The statement signals deep divisions in the administration on the proposed measure.

"There are potential carve-outs for Mexico and Canada based on national security and possibly other countries as well based on that process," the White House said. It said Trump will "sign something by the end of the week."

Just what exactly Trump will sign remains unclear. Trump last week announced plans to impose a 25pc tariff on all steel imports and a 10pc tariff for aluminum. He said Canada and Mexico could be exempt from tariffs if they sign a "new and fair" North American Free Trade Agreement (Nafta). Canada is the largest exporter of steel to the US. Canada's prime minister Justin Trudeau yesterday told Trump the introduction of tariffs would "not be helpful" to reaching an agreement.

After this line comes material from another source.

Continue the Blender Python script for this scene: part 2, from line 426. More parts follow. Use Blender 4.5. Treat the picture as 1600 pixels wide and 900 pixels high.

Republicans in the US Congress want the administration to reconsider the tariffs, fearing domestic job losses and retaliatory tariffs on US agricultural commodities and other exports. US treasury secretary Steven Mnuchin yesterday told lawmakers that the administration was not trying to start a trade war. Trump appeared to contradict his Cabinet member's remarks, saying that a trade war would hurt foreign countries more given the large US trade deficit.

Energy secretary Rick Perry, speaking at the CERAWeek conference in Houston today, said Trump has not made up his mind and assured energy industry leaders the administration will make sure the sector remains viable and strong economically.

The announcement has sent shivers through the industry concerned about the negative effect of retaliatory trade measures by foreign countries on exports of US crude oil, natural gas and other energy commodities.

But Perry highlighted the benefits of free trade.

"It is in our best interest to remove as many barriers as we can, to trade, to send a message around the world that this is a region of people with common interests," Perry said during a session alongside Mexico's energy minister Joaquin Coldwell and Canada's minister of natural resources Jim Carr.

The three said that the energy sector trade between the three countries is a positive example, and twice the size of that for other goods and services.

Both Perry and Carr said that Mexico's massive energy sector reform of recent years has been extremely positive for the three countries.

But the slow progress of Nafta talks likewise is of concern to the industry as Mexico is a growing market for US natural gas and refined products.

Mexico and Canada were granted exemptions from steel tariffs imposed by the US in 2002 as it would have faced penalties under Nafta otherwise. But Trump's trade adviser Peter Navarro has said no country should be exempt from the tariff proposal.